━━━━━ Data excerpt
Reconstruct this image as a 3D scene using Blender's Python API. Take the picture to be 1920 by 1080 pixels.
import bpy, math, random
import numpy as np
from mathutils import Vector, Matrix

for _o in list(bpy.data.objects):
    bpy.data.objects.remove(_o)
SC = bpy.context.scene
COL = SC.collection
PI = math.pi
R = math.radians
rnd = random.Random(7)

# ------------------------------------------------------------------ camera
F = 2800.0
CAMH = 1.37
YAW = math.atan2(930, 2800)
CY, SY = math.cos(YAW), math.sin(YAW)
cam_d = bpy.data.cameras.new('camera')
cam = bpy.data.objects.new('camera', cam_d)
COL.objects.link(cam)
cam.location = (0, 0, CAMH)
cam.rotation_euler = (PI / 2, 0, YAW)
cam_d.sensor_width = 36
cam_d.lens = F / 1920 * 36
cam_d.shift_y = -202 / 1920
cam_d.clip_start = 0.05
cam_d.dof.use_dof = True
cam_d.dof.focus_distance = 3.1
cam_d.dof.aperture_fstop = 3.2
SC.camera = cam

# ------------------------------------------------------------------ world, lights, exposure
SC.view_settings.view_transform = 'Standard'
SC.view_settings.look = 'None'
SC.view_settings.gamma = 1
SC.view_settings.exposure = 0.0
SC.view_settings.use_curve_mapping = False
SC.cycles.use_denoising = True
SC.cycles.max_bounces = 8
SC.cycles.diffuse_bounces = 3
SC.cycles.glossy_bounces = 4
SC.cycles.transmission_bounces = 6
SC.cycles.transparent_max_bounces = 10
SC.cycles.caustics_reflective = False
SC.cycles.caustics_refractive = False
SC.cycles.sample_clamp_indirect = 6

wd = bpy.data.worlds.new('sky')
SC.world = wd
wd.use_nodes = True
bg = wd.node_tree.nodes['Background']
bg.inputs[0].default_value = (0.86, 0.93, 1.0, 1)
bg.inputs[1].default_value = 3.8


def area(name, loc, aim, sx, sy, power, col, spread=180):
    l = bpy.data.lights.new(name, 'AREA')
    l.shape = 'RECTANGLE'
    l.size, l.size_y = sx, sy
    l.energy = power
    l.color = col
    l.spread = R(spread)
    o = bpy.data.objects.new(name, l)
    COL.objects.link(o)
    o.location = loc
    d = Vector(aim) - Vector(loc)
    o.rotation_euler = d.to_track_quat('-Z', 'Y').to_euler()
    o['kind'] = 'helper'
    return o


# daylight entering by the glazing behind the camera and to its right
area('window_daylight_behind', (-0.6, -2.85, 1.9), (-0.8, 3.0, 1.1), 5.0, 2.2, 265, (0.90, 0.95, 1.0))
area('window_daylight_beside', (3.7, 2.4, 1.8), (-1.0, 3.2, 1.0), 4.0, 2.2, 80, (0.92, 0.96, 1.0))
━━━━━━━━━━
» Objective
Reproduce every line above without error.

» Correct response
Reconstruct this image as a 3D scene using Blender's Python API. Take the picture to be 1920 by 1080 pixels.
import bpy, math, random
import numpy as np
from mathutils import Vector, Matrix

for _o in list(bpy.data.objects):
    bpy.data.objects.remove(_o)
SC = bpy.context.scene
COL = SC.collection
PI = math.pi
R = math.radians
rnd = random.Random(7)

# ------------------------------------------------------------------ camera
F = 2800.0
CAMH = 1.37
YAW = math.atan2(930, 2800)
CY, SY = math.cos(YAW), math.sin(YAW)
cam_d = bpy.data.cameras.new('camera')
cam = bpy.data.objects.new('camera', cam_d)
COL.objects.link(cam)
cam.location = (0, 0, CAMH)
cam.rotation_euler = (PI / 2, 0, YAW)
cam_d.sensor_width = 36
cam_d.lens = F / 1920 * 36
cam_d.shift_y = -202 / 1920
cam_d.clip_start = 0.05
cam_d.dof.use_dof = True
cam_d.dof.focus_distance = 3.1
cam_d.dof.aperture_fstop = 3.2
SC.camera = cam

# ------------------------------------------------------------------ world, lights, exposure
SC.view_settings.view_transform = 'Standard'
SC.view_settings.look = 'None'
SC.view_settings.gamma = 1
SC.view_settings.exposure = 0.0
SC.view_settings.use_curve_mapping = False
SC.cycles.use_denoising = True
SC.cycles.max_bounces = 8
SC.cycles.diffuse_bounces = 3
SC.cycles.glossy_bounces = 4
SC.cycles.transmission_bounces = 6
SC.cycles.transparent_max_bounces = 10
SC.cycles.caustics_reflective = False
SC.cycles.caustics_refractive = False
SC.cycles.sample_clamp_indirect = 6

wd = bpy.data.worlds.new('sky')
SC.world = wd
wd.use_nodes = True
bg = wd.node_tree.nodes['Background']
bg.inputs[0].default_value = (0.86, 0.93, 1.0, 1)
bg.inputs[1].default_value = 3.8


def area(name, loc, aim, sx, sy, power, col, spread=180):
    l = bpy.data.lights.new(name, 'AREA')
    l.shape = 'RECTANGLE'
    l.size, l.size_y = sx, sy
    l.energy = power
    l.color = col
    l.spread = R(spread)
    o = bpy.data.objects.new(name, l)
    COL.objects.link(o)
    o.location = loc
    d = Vector(aim) - Vector(loc)
    o.rotation_euler = d.to_track_quat('-Z', 'Y').to_euler()
    o['kind'] = 'helper'
    return o


# daylight entering by the glazing behind the camera and to its right
area('window_daylight_behind', (-0.6, -2.85, 1.9), (-0.8, 3.0, 1.1), 5.0, 2.2, 265, (0.90, 0.95, 1.0))
area('window_daylight_beside', (3.7, 2.4, 1.8), (-1.0, 3.2, 1.0), 4.0, 2.2, 80, (0.92, 0.96, 1.0))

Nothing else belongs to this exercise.